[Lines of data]
────────────────

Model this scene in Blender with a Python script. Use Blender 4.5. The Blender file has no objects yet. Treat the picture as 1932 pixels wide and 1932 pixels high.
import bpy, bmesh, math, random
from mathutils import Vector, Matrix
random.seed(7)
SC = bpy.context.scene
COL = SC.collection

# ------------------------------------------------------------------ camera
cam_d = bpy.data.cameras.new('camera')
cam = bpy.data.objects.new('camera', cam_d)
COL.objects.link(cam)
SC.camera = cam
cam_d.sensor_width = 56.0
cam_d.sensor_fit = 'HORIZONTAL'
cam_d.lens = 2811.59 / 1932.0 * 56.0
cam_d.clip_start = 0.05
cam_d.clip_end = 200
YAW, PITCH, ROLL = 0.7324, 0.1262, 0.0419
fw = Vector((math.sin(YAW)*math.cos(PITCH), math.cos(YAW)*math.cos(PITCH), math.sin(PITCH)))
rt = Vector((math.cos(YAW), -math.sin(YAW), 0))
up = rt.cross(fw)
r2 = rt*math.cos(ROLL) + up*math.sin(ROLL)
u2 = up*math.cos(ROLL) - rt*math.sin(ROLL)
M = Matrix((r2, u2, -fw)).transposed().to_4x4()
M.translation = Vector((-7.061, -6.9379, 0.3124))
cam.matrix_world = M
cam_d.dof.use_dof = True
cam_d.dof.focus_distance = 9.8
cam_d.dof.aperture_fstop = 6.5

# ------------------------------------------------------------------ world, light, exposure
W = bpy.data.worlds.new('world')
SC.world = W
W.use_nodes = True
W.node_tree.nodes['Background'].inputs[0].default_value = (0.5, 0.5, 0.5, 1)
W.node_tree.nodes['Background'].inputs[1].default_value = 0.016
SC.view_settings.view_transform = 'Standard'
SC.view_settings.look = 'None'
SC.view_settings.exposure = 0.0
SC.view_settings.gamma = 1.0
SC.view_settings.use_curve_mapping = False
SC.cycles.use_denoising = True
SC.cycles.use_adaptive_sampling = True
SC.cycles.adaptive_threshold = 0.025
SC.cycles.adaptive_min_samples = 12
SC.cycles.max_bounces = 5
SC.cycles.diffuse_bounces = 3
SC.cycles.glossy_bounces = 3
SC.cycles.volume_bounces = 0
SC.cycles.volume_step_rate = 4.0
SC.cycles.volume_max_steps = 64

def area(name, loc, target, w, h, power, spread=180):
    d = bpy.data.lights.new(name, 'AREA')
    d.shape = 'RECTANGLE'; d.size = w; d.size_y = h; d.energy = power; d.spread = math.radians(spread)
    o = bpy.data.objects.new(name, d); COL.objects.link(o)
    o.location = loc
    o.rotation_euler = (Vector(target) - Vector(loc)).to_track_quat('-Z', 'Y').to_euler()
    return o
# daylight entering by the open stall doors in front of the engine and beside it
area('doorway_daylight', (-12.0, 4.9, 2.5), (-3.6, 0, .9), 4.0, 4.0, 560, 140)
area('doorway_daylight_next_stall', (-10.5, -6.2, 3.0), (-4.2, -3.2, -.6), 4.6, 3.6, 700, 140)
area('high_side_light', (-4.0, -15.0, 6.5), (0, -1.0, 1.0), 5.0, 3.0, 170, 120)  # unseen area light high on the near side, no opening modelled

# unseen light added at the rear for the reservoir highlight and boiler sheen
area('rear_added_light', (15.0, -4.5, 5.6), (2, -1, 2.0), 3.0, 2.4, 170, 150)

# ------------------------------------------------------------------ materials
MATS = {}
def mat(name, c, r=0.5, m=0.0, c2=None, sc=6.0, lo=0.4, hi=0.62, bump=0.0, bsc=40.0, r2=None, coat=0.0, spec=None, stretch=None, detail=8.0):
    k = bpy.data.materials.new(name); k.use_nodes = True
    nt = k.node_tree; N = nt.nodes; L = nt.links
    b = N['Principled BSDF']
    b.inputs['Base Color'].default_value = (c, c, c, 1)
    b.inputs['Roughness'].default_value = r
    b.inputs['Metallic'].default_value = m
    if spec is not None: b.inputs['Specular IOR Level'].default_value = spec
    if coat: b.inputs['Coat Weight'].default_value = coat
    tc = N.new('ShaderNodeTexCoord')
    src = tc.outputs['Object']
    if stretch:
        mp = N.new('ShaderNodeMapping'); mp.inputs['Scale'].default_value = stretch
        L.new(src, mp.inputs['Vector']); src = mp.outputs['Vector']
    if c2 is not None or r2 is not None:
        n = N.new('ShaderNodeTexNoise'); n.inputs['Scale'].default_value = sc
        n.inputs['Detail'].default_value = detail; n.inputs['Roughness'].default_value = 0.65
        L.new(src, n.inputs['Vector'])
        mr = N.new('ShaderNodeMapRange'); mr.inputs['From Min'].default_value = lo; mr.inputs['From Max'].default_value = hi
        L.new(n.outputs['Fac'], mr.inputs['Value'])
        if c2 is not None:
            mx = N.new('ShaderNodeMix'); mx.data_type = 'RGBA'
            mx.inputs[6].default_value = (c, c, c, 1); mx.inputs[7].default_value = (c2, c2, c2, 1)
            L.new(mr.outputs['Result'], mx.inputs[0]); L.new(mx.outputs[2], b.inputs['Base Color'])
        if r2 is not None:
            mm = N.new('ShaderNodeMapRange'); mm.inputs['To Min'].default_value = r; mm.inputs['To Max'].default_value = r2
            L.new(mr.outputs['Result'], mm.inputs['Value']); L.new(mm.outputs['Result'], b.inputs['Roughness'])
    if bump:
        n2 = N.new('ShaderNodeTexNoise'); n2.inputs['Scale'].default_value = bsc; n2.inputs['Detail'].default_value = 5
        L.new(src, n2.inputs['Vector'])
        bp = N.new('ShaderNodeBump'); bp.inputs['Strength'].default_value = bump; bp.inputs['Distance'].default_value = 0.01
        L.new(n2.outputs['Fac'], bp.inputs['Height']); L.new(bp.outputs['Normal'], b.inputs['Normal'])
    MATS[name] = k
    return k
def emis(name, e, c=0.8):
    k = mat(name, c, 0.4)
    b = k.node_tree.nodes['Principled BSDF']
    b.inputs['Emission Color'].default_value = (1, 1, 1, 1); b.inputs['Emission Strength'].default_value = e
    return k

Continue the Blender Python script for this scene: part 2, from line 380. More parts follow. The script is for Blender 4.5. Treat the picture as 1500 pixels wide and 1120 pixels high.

────────────────

What you should do
Write out every line of the records exactly.

Result
Model this scene in Blender with a Python script. Use Blender 4.5. The Blender file has no objects yet. Treat the picture as 1932 pixels wide and 1932 pixels high.
import bpy, bmesh, math, random
from mathutils import Vector, Matrix
random.seed(7)
SC = bpy.context.scene
COL = SC.collection

# ------------------------------------------------------------------ camera
cam_d = bpy.data.cameras.new('camera')
cam = bpy.data.objects.new('camera', cam_d)
COL.objects.link(cam)
SC.camera = cam
cam_d.sensor_width = 56.0
cam_d.sensor_fit = 'HORIZONTAL'
cam_d.lens = 2811.59 / 1932.0 * 56.0
cam_d.clip_start = 0.05
cam_d.clip_end = 200
YAW, PITCH, ROLL = 0.7324, 0.1262, 0.0419
fw = Vector((math.sin(YAW)*math.cos(PITCH), math.cos(YAW)*math.cos(PITCH), math.sin(PITCH)))
rt = Vector((math.cos(YAW), -math.sin(YAW), 0))
up = rt.cross(fw)
r2 = rt*math.cos(ROLL) + up*math.sin(ROLL)
u2 = up*math.cos(ROLL) - rt*math.sin(ROLL)
M = Matrix((r2, u2, -fw)).transposed().to_4x4()
M.translation = Vector((-7.061, -6.9379, 0.3124))
cam.matrix_world = M
cam_d.dof.use_dof = True
cam_d.dof.focus_distance = 9.8
cam_d.dof.aperture_fstop = 6.5

# ------------------------------------------------------------------ world, light, exposure
W = bpy.data.worlds.new('world')
SC.world = W
W.use_nodes = True
W.node_tree.nodes['Background'].inputs[0].default_value = (0.5, 0.5, 0.5, 1)
W.node_tree.nodes['Background'].inputs[1].default_value = 0.016
SC.view_settings.view_transform = 'Standard'
SC.view_settings.look = 'None'
SC.view_settings.exposure = 0.0
SC.view_settings.gamma = 1.0
SC.view_settings.use_curve_mapping = False
SC.cycles.use_denoising = True
SC.cycles.use_adaptive_sampling = True
SC.cycles.adaptive_threshold = 0.025
SC.cycles.adaptive_min_samples = 12
SC.cycles.max_bounces = 5
SC.cycles.diffuse_bounces = 3
SC.cycles.glossy_bounces = 3
SC.cycles.volume_bounces = 0
SC.cycles.volume_step_rate = 4.0
SC.cycles.volume_max_steps = 64

def area(name, loc, target, w, h, power, spread=180):
    d = bpy.data.lights.new(name, 'AREA')
    d.shape = 'RECTANGLE'; d.size = w; d.size_y = h; d.energy = power; d.spread = math.radians(spread)
    o = bpy.data.objects.new(name, d); COL.objects.link(o)
    o.location = loc
    o.rotation_euler = (Vector(target) - Vector(loc)).to_track_quat('-Z', 'Y').to_euler()
    return o
# daylight entering by the open stall doors in front of the engine and beside it
area('doorway_daylight', (-12.0, 4.9, 2.5), (-3.6, 0, .9), 4.0, 4.0, 560, 140)
area('doorway_daylight_next_stall', (-10.5, -6.2, 3.0), (-4.2, -3.2, -.6), 4.6, 3.6, 700, 140)
area('high_side_light', (-4.0, -15.0, 6.5), (0, -1.0, 1.0), 5.0, 3.0, 170, 120)  # unseen area light high on the near side, no opening modelled

# unseen light added at the rear for the reservoir highlight and boiler sheen
area('rear_added_light', (15.0, -4.5, 5.6), (2, -1, 2.0), 3.0, 2.4, 170, 150)

# ------------------------------------------------------------------ materials
MATS = {}
def mat(name, c, r=0.5, m=0.0, c2=None, sc=6.0, lo=0.4, hi=0.62, bump=0.0, bsc=40.0, r2=None, coat=0.0, spec=None, stretch=None, detail=8.0):
    k = bpy.data.materials.new(name); k.use_nodes = True
    nt = k.node_tree; N = nt.nodes; L = nt.links
    b = N['Principled BSDF']
    b.inputs['Base Color'].default_value = (c, c, c, 1)
    b.inputs['Roughness'].default_value = r
    b.inputs['Metallic'].default_value = m
    if spec is not None: b.inputs['Specular IOR Level'].default_value = spec
    if coat: b.inputs['Coat Weight'].default_value = coat
    tc = N.new('ShaderNodeTexCoord')
    src = tc.outputs['Object']
    if stretch:
        mp = N.new('ShaderNodeMapping'); mp.inputs['Scale'].default_value = stretch
        L.new(src, mp.inputs['Vector']); src = mp.outputs['Vector']
    if c2 is not None or r2 is not None:
        n = N.new('ShaderNodeTexNoise'); n.inputs['Scale'].default_value = sc
        n.inputs['Detail'].default_value = detail; n.inputs['Roughness'].default_value = 0.65
        L.new(src, n.inputs['Vector'])
        mr = N.new('ShaderNodeMapRange'); mr.inputs['From Min'].default_value = lo; mr.inputs['From Max'].default_value = hi
        L.new(n.outputs['Fac'], mr.inputs['Value'])
        if c2 is not None:
            mx = N.new('ShaderNodeMix'); mx.data_type = 'RGBA'
            mx.inputs[6].default_value = (c, c, c, 1); mx.inputs[7].default_value = (c2, c2, c2, 1)
            L.new(mr.outputs['Result'], mx.inputs[0]); L.new(mx.outputs[2], b.inputs['Base Color'])
        if r2 is not None:
            mm = N.new('ShaderNodeMapRange'); mm.inputs['To Min'].default_value = r; mm.inputs['To Max'].default_value = r2
            L.new(mr.outputs['Result'], mm.inputs['Value']); L.new(mm.outputs['Result'], b.inputs['Roughness'])
    if bump:
        n2 = N.new('ShaderNodeTexNoise'); n2.inputs['Scale'].default_value = bsc; n2.inputs['Detail'].default_value = 5
        L.new(src, n2.inputs['Vector'])
        bp = N.new('ShaderNodeBump'); bp.inputs['Strength'].default_value = bump; bp.inputs['Distance'].default_value = 0.01
        L.new(n2.outputs['Fac'], bp.inputs['Height']); L.new(bp.outputs['Normal'], b.inputs['Normal'])
    MATS[name] = k
    return k
def emis(name, e, c=0.8):
    k = mat(name, c, 0.4)
    b = k.node_tree.nodes['Principled BSDF']
    b.inputs['Emission Color'].default_value = (1, 1, 1, 1); b.inputs['Emission Strength'].default_value = e
    return k

Continue the Blender Python script for this scene: part 2, from line 380. More parts follow. The script is for Blender 4.5. Treat the picture as 1500 pixels wide and 1120 pixels high.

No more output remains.